If the element is not to be embossed, then at step 78, heater element 16H is energized, and the current image element is printed. Otherwise, at step 80 heater element 16H is overdriven, and the current image element is embossed and printed. In either case controller 30 then goes to step 72 to determine if there are more elements, and, if not, exits.
Other functions of thermal printer controller, which are well known to those skilled in the art, have not been described in detail here to simplify the description. Printer controller 14M synchronizes printing with the movements of stock 20 and print head 16 (and 48, if used) by conventional transport mechanisms (not shown) to generate the printed image. Also controller 14 M has been described as operating on one image element at a time, i.e., as if print head 16 had only a single heater element. In the more typical case, as shown above, where print head 16 has multiple heater elements, controller 30 will operate in a conventional manner to make the determination for each image element corresponding to each heater element and then control each of heater elements 16H-1 through 16H-n to print the image elements concurrently.
In the above described embodiment embossed striations S are formed on the same scale as the image elements and correspond to printed image elements. This is preferred since embossing striations S causes the underlying portion of ink layer 24 to be developed. However, in other embodiments, where striations S are embossed in a portion of the indicium separate from the printed image, striations S can be formed to any convenient scale.
FIG. 6 illustrates a contact thermal printing process in accordance with another embodiment of the subject invention. In FIG. 6, print head 16 is manufactured in any convenient manner, such as machining, or polishing and etching, so that randomly distributed imperfections I are removed and replaced by a pattern of uniformly distributed features F. The random distribution of imperfections I prevents coding of information transversely to the print direction.
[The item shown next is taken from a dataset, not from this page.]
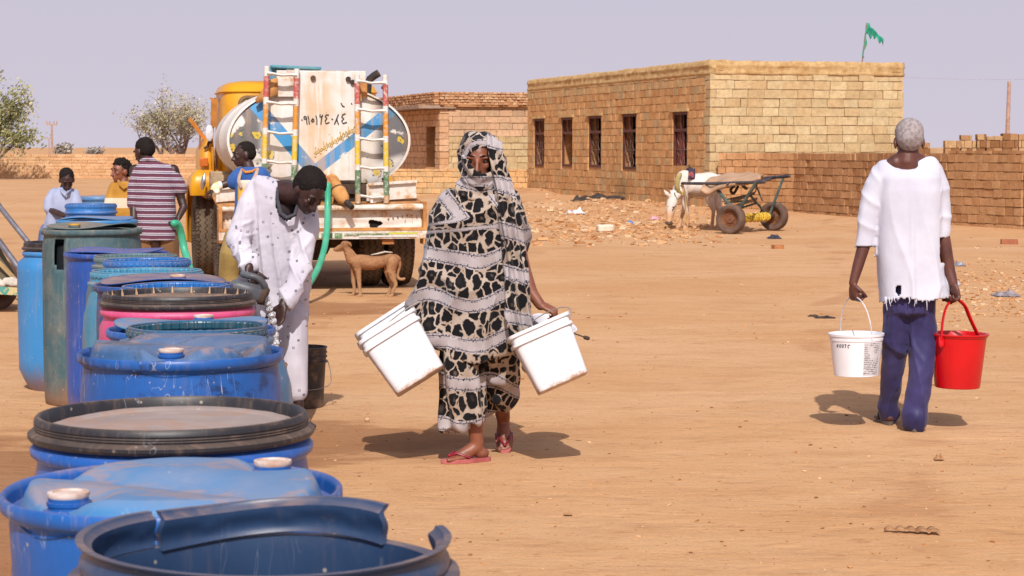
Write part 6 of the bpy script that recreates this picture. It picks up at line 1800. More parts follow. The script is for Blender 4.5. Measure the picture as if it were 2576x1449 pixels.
# ================================================================ generic standing figure helper for the group at the back
def fig(label, D, headp, fwd, up, skin, hs=1.0, hairmat=None, hairk={}, torso=None, torsod=(.10, .12, .12), arms=(), legs=(), shirt=None, shirtname='shirt', sleeves=(), trousers=None, pants=(), sfold=.006, voxel=.008, neck=None, shirt_attr=None, hem=None, eyes_=True):
    P_ = person(label, (W(headp[0], 600, D).x, D, 0)); s = FPX / D
    hc = W(headp[0], headp[1], D + (headp[2] if len(headp) > 2 else 0)); M = frame(fwd, up)
    sk = MB(); head(sk, hc, M, hs)
    nk = neck or [(headp[0], headp[1] + .13 * s)]
    sk.tube([hc + M @ V((0, -.02, -.06))] + [W(a, b, D) for (a, b) in nk], [.05] + [.055] * len(nk), 12)
    tz_ = torso
    sk.tube([W(r[1] * .5 + r[2] * .5, r[0] + 6, D) for r in tz_], [max(.05, (r[2] - r[1]) / 2 / s * .62) for r in tz_], 14, flat=.7)
    for (pts, rr, hd) in arms:
        pp = [W(a, b, D + c) for (a, b, c) in pts]; sk.tube(pp, rr, 10)
        if hd: hand(sk, pp[-1], *hd)
    for (pts, rr) in legs:
        pp = [W(a, b, D + c) for (a, b, c) in pts]; end = V((pp[-1].x, pp[-1].y, .085)); sk.tube(pp + [V((end.x, end.y, .12))], rr, 10); foot(sk, end, (fwd[0], fwd[1], 0))
    fused(sk, 'body', skin, P_, voxel, 3)
    hair(P_, hc, M, hs, hairmat or HAIRM, **hairk)
    if eyes_: eyes(P_, hc, M, hs)
    m = MB(); loft(m, [(r[0], r[1], r[2], r[3]) for r in torso], D, 30, 2.3)
    for (pts, rr) in sleeves: m.tube([W(a, b, D + c) for (a, b, c) in pts], rr, 14)
    fused(m, shirtname, shirt, P_, voxel * 1.15, 4, disp=foldfn(len(label), sfold, 6, .4, sfold * .5))
    if pants:
        m = MB()
        for (pts, rr) in pants: m.tube([W(a, b, D + c) for (a, b, c) in pts], rr, 16)
        fused(m, 'trousers', trousers, P_, voxel * 1.2, 3, disp=foldfn(len(label) + 5, .008, 6, .4, .004))
    return P_, hc, M

# striped shirt, back to us
def stripes(t, col):
    z = t.sep()[2]; x = t.sep()[0]
    zz_ = t.m2('ADD', z, t.m2('ADD', t.m2('MULTIPLY', x, .02), t.m2('MULTIPLY', t.noise(5, 2), .012)))
    f = t.m2('FRACT', t.m2('DIVIDE', zz_, .056))
    c = t.mix(t.m2('LESS_THAN', f, .5), srgb(196, 186, 198, .8), srgb(112, 64, 84, .75))
    c = t.mix(t.m2('MULTIPLY', t.m2('GREATER_THAN', f, .44), t.m2('LESS_THAN', f, .54)), c, srgb(56, 52, 80, .8))
    return t.mix(t.m2('MULTIPLY', t.m2('GREATER_THAN', f, .72), t.m2('LESS_THAN', f, .82)), c, srgb(70, 66, 100, .8))
STR = cloth('striped_knit', srgb(200, 190, 200, .8), fn=stripes, bump=.2)
KHK = cloth('brown_trousers_cloth', srgb(146, 108, 74, .8), srgb(120, 86, 58, .8))
Ds = 18.5
P_, hc, M = fig('man in a maroon striped shirt with his back turned, holding the hose', Ds, (362, 380, 0), (-.75, .55, -.32), (-.1, .1, 1), SK_DARK, 1.02, torso=
    [(402, 356, 394, .07), (409, 350, 408, .09), (418, 344, 424, .11), (430, 339, 436, .125), (450, 335, 441, .14), (500, 334, 440, .145), (560, 336, 445, .15), (604, 340, 448, .155)],
    arms=[([(436, 428, 0), (456, 500, .02), (462, 522, .0), (449, 548, -.08)], [.055, .042, .04, .028], ((-.4, -.4, -.9), (-.5, -.6, 0), 1, 1.1, .95)),
          ([(340, 428, 0), (337, 500, -.02), (337, 550, -.1), (332, 580, -.2)], [.055, .042, .036, .028], None)],
    sleeves=[([(422, 434, 0), (440, 454, .01), (452, 474, .02)], [.080, .080, .074]), ([(352, 436, 0), (343, 470, -.01), (339, 512, -.03)], [.080, .078, .072])],
    shirt=STR, trousers=KHK, legs=[([(372, 600, 0), (374, 700, 0)], [.07, .05, .04]), ([(420, 600, 0), (422, 700, 0)], [.07, .05, .04])],
    pants=[([(374, 590, 0), (376, 680, 0), (376, 770, 0)], [.115, .10, .085]), ([(420, 590, 0), (424, 680, .02), (424, 770, .02)], [.115, .10, .085])], neck=[(374, 410)], hairk=dict(rough=.003))
m = MB(); m.tube([W(356, 404, Ds - .06), W(372, 399, Ds - .085), W(388, 402, Ds - .06), W(392, 408, Ds + .02)], [.016, .02, .02, .014], 8); m.tube([W(356, 404, Ds - .06), W(358, 412, Ds + .05)], .016, 8); build(m, 'collar', STR, P_)
# boy in yellow and white
def yel(t, col):
    z = t.sep()[2]
    a = t.m2('MULTIPLY', t.m2('GREATER_THAN', z, HC - (522 - HZ) * 19.5 / FPX), t.m2('LESS_THAN', z, HC - (497 - HZ) * 19.5 / FPX))
    return t.mix(a, col, srgb(226, 208, 186, .85))
YS = cloth('yellow_polo_cloth', srgb(204, 152, 66, .82), srgb(176, 124, 52, .8), fn=yel)
Dy = 19.5
P_, hc, M = fig('boy in a yellow and cream polo shirt beside the striped man', Dy, (304, 430, 0), (-.72, -.68, -.05), (0, 0, 1), SK_BROWN, .96, torso=
    [(456, 296, 326, .07), (463, 288, 336, .09), (476, 279, 342, .11), (510, 276, 344, .12), (560, 276, 344, .12), (600, 278, 342, .12)],
    arms=[([(286, 478, 0), (274, 530, -.05), (284, 552, -.2)], [.045, .036, .028], None), ([(336, 478, 0), (340, 540, 0), (330, 560, -.2)], [.045, .036, .028], None)],
    sleeves=[([(292, 474, 0), (280, 505, -.03), (275, 528, -.05)], [.072, .072, .066]), ([(330, 474, 0), (336, 520, 0)], [.07, .062])], shirt=YS,
    trousers=KHK, legs=[([(296, 600, 0), (296, 700, 0)], [.06, .045, .036]), ([(322, 600, 0), (322, 700, 0)], [.06, .045, .036])], pants=[([(296, 590, 0), (296, 740, 0)], [.09, .07]), ([(322, 590, 0), (322, 740, 0)], [.09, .07])],
    hairk=dict(rough=.012, long_=1), neck=[(311, 462)])
m = MB(); m.tube([W(298, 455, Dy - .07), W(303, 466, Dy - .12), W(312, 474, Dy - .125), W(322, 470, Dy - .10), W(328, 458, Dy - .03)], [.012, .016, .016, .016, .012], 8); build(m, 'collar', YS, P_)
# boy in pale blue shirt
LB = cloth('pale_blue_shirt_cloth', srgb(176, 184, 214, .85), srgb(152, 160, 192, .85))
Db = 19.9
P_, hc, M = fig('small boy in a pale blue short-sleeved shirt looking down into a drum', Db, (168, 452, -.08), (.28, -.80, -.55), (.08, -.35, .9), SK_DARK, .92, torso=
    [(470, 148, 176, .07), (477, 138, 186, .09), (490, 128, 193, .11), (520, 122, 196, .125), (560, 112, 190, .13), (596, 104, 180, .13)],
    arms=[([(132, 496, 0), (130, 530, -.08), (146, 536, -.2), (162, 542, -.3)], [.042, .036, .032, .026], ((.9, -.5, -.2), (0, 0, -1), 1, .6, .85)), ([(188, 496, 0), (192, 530, -.05), (180, 545, -.2)], [.042, .034, .028], None)],
    sleeves=[([(138, 490, 0), (126, 510, -.03), (124, 524, -.05)], [.07, .066, .060]), ([(184, 490, 0), (192, 515, -.03)], [.066, .06])], shirt=LB,
    trousers=cloth('blue_jeans', srgb(74, 96, 146, .8), srgb(120, 136, 170, .8), ns=9), legs=[([(122, 600, 0), (112, 700, 0)], [.06, .045, .036]), ([(160, 600, 0), (160, 700, 0)], [.06, .045, .036])],
    pants=[([(124, 585, 0), (112, 640, 0), (110, 740, 0)], [.10, .085, .07]), ([(156, 590, 0), (156, 740, 0)], [.09, .07])], hairk=dict(rough=.003), neck=[(163, 478)])
m = MB(); m.tube([W(150, 474, Db - .04), W(157, 484, Db - .13), W(164, 492, Db - .15), W(170, 484, Db - .15), W(178, 476, Db - .06)], [.012, .014, .012, .014, .012], 8); build(m, 'collar', LB, P_)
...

In FIG. 6 features F are distributed in a uniform pattern so that each of heater elements 16H corresponds to the same configuration of features F. Thus, by selectively not overdriving heater elements (here element 16H-(i+1) a two dimensional pattern of striations S in top coating 22, preferably a two dimensional bar code pattern, coding information in each direction, can be generated.
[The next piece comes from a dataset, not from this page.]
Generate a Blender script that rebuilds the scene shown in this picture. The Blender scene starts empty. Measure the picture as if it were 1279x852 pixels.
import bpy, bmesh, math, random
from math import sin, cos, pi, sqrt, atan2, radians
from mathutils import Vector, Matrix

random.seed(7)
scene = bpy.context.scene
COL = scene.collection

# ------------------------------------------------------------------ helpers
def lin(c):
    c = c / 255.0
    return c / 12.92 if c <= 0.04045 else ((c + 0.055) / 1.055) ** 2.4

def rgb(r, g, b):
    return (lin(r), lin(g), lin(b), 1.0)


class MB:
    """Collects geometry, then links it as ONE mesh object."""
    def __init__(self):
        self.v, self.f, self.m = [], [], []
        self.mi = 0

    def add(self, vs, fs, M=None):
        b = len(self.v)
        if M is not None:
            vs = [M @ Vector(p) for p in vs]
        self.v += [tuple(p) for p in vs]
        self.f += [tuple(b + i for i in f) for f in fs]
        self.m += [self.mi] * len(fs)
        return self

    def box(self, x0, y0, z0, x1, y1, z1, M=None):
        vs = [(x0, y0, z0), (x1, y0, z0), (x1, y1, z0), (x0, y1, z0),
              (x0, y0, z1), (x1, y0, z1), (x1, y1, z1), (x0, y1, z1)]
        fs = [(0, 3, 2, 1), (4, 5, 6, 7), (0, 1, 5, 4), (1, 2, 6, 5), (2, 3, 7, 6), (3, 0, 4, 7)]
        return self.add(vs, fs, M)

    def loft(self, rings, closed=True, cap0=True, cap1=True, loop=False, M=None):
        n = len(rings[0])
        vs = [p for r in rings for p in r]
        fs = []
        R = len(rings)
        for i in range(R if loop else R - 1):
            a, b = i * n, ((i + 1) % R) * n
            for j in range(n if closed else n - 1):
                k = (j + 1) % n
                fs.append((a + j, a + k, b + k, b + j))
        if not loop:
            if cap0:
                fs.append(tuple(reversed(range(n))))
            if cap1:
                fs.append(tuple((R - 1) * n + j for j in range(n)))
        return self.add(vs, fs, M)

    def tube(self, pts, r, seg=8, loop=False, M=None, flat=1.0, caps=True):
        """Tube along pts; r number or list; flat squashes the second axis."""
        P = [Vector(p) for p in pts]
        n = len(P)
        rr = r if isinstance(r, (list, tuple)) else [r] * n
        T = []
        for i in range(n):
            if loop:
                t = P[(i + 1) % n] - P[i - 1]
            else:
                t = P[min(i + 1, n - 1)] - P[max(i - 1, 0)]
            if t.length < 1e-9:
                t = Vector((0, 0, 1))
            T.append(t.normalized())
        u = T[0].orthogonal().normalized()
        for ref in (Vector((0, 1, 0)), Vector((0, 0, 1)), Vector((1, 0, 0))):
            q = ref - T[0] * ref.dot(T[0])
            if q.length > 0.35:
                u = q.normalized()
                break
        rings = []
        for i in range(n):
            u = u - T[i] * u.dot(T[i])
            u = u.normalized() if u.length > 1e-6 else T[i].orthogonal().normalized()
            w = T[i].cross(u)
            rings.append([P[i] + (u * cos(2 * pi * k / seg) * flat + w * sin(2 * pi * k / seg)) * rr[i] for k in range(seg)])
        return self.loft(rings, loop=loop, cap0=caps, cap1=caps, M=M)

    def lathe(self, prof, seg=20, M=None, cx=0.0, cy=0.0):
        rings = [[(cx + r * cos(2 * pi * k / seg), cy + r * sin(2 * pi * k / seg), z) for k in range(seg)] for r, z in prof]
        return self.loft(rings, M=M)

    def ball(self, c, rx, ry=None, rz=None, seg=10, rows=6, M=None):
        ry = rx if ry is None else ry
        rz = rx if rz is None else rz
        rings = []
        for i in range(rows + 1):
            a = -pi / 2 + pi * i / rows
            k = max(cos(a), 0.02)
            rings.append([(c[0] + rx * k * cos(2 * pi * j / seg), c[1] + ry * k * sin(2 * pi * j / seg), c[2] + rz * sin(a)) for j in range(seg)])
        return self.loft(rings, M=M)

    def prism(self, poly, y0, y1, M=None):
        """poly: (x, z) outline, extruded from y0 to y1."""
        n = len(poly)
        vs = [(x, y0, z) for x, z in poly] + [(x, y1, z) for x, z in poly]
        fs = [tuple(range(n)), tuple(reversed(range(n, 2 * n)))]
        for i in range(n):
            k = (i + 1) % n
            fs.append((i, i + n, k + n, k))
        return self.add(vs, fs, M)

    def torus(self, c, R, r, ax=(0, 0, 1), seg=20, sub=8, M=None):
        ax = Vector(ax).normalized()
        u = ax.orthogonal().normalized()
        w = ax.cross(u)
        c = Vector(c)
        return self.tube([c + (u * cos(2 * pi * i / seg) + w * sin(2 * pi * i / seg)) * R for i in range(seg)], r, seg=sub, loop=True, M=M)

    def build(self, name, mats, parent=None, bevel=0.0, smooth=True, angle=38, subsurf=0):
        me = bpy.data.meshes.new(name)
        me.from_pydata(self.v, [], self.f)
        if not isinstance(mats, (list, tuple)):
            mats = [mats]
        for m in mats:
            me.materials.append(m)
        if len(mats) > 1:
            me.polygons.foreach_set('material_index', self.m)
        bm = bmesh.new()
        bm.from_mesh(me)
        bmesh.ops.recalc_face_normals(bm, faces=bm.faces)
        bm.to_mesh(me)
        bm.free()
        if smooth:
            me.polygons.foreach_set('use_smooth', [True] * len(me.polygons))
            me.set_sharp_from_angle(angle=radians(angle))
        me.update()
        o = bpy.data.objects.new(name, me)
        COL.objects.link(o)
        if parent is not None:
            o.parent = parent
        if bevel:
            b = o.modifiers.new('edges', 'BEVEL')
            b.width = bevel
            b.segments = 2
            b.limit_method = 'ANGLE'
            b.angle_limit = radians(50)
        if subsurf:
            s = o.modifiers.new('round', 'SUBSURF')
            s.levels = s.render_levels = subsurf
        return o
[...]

It should be noted that contact thermal printing is well known, and it is believe to be likely that striations, as described above, may have been observed as a result of accidental malfunctions of such printers; however it is not believed that such striations, if in fact observed, were ever considered as anything other than defects or imperfections.
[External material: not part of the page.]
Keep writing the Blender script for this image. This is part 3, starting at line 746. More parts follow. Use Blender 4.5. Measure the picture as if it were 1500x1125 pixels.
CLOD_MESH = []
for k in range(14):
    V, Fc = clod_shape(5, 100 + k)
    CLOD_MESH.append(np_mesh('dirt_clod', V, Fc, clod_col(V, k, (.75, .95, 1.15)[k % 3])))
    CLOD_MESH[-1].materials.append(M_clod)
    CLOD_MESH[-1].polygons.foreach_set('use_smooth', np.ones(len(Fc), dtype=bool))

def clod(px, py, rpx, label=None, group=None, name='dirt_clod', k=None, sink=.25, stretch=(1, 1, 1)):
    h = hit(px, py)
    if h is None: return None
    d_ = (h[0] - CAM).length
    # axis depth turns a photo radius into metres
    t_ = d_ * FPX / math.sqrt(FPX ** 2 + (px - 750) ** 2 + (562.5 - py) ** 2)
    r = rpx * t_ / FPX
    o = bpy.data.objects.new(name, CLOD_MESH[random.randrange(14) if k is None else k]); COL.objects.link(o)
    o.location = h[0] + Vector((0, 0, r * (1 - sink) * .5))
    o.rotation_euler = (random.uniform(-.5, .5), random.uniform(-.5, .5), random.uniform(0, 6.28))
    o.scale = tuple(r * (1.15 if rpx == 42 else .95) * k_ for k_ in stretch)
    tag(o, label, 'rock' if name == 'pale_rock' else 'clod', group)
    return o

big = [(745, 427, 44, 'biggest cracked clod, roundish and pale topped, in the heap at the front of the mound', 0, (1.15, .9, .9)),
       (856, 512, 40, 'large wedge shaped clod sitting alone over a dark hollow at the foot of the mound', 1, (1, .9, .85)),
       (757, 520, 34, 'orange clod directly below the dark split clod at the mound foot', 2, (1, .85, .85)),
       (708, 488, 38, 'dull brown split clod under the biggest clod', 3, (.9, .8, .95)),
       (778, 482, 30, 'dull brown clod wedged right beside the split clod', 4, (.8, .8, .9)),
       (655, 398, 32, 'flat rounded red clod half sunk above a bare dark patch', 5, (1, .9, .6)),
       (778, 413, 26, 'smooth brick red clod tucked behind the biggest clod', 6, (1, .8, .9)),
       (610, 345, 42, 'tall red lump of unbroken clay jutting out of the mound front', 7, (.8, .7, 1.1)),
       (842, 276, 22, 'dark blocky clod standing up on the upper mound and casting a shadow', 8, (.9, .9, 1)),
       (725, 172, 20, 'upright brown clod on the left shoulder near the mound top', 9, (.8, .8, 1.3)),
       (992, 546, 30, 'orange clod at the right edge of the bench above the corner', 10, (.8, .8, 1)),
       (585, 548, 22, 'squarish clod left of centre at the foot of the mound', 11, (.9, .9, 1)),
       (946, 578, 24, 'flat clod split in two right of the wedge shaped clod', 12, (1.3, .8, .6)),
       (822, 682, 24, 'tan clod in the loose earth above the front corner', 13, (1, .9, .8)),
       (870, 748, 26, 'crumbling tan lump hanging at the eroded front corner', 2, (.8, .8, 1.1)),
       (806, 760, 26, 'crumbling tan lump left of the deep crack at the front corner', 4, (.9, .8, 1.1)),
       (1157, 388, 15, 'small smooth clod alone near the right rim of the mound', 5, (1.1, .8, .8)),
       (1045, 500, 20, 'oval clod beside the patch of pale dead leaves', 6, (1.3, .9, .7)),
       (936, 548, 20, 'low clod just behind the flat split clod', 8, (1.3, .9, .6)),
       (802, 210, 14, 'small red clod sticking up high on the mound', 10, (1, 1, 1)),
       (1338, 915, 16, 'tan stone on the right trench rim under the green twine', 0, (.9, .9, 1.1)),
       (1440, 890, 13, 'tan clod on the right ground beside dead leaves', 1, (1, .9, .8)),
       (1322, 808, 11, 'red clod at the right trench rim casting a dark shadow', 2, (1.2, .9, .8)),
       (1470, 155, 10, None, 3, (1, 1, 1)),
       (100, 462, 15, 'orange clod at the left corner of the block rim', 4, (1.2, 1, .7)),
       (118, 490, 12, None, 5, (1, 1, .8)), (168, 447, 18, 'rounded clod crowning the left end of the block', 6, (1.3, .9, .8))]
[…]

The embodiments described above and illustrated in the attached drawings have been given by way of example and illustration only. From the teachings of the present application, those skilled in the art will readily recognize numerous other embodiments in accordance with the subject invention. Particularly, it will be apparent to those skilled in the art that the method and system of the present invention can be applied of printing of other controlled documents of value such as tax stamps and tickets. Accordingly, limitations on the subject invention are to be found only in the claims set forth below.